Quantifying and understanding the largest aggregation of giant trevally on record

By: Ryan Daly

Giant trevally (locally known as giant kingfish) are large (up to 80 kg) keystone predators that are prized by recreational anglers for their size and strong fighting abilities. Giant trevally also form predictable spawning aggregations during which time they can be especially vulnerable to overexploitation. However, very little is known about their aggregations and there are very few records of giant trevally aggregations in the western Indian Ocean. Thus, understanding the location and timing of giant trevally aggregation events are critical for the effective conservation and management of the species. In 2018 we described the largest known aggregation of giant trevally on record in the Ponta do Ouro Partial Marine Reserve in southern Mozambique.
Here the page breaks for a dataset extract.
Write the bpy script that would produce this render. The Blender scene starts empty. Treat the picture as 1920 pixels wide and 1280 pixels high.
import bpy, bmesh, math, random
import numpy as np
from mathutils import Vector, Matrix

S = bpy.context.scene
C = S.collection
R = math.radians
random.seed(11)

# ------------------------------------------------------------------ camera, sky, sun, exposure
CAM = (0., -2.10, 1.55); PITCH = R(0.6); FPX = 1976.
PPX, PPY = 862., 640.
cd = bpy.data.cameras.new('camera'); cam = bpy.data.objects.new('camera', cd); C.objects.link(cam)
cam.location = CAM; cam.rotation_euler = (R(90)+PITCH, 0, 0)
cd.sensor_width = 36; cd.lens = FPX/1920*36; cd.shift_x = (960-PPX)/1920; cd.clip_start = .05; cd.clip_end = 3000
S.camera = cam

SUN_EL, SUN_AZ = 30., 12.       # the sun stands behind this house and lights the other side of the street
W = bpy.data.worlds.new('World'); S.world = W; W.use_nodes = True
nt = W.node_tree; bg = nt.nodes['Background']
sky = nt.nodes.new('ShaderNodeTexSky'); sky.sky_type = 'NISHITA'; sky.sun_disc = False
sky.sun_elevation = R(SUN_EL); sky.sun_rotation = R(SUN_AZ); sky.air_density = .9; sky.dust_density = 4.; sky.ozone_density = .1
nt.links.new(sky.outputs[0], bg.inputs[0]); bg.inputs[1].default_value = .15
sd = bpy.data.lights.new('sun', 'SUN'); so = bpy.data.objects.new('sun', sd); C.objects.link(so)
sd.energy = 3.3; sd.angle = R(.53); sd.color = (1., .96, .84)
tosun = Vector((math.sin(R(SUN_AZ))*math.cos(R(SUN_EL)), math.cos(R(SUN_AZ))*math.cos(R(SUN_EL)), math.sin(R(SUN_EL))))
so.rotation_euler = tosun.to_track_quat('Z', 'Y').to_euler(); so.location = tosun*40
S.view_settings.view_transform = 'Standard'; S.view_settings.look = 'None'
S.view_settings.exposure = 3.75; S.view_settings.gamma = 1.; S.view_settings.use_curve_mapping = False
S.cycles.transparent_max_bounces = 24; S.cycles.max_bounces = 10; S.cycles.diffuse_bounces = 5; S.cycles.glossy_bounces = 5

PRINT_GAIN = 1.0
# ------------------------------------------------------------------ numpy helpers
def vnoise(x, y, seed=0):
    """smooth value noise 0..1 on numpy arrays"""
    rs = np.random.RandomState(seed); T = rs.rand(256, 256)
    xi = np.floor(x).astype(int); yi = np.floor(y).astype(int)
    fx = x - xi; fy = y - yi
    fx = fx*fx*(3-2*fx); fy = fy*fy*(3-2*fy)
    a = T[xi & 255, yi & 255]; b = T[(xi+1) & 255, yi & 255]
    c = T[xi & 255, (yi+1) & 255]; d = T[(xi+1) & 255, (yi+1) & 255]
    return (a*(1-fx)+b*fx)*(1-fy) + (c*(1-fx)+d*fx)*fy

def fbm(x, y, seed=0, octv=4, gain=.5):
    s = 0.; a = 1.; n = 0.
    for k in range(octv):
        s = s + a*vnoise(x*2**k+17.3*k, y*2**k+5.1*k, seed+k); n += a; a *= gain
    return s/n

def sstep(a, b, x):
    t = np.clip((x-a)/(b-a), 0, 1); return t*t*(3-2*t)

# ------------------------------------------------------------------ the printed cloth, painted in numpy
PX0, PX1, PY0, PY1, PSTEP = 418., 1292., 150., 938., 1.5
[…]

Unbelievably, the aggregation was made up of almost 2500 fish with an estimated biomass of ~30 tonnes. Realising the importance of the aggregation, we initiated an acoustic tagging project to understand more about the aggregation timing and where all the fish taking part in the aggregation came from. Incredibly, we found that fish taking part in the aggregation were travelling up to 1200 km between aggregation events (i.e. Ponto do Ouro to Port St Johns and back), which is considerably further than has been recorded for this species elsewhere in the world. Interestingly, the majority of fish taking part in the aggregation in Mozambique crossed the border to South Africa. We also found that the aggregation timing was associated with the lunar phase and was seasonally highly predictable. These results highlighted the fact that the aggregation could be extremely vulnerable to exploitation and that specific management plans are required to protect the aggregation. Furthermore, our results suggested that the conservation of the giant trevally aggregation in Mozambique will be key to ensuring the future health of the giant trevally population in South Africa, highlighting the importance of transboundary conservation. Going forward we will continue to monitor the giant trevally aggregation and work to ensure that this unique event of one of our most charismatic game fishes is protected.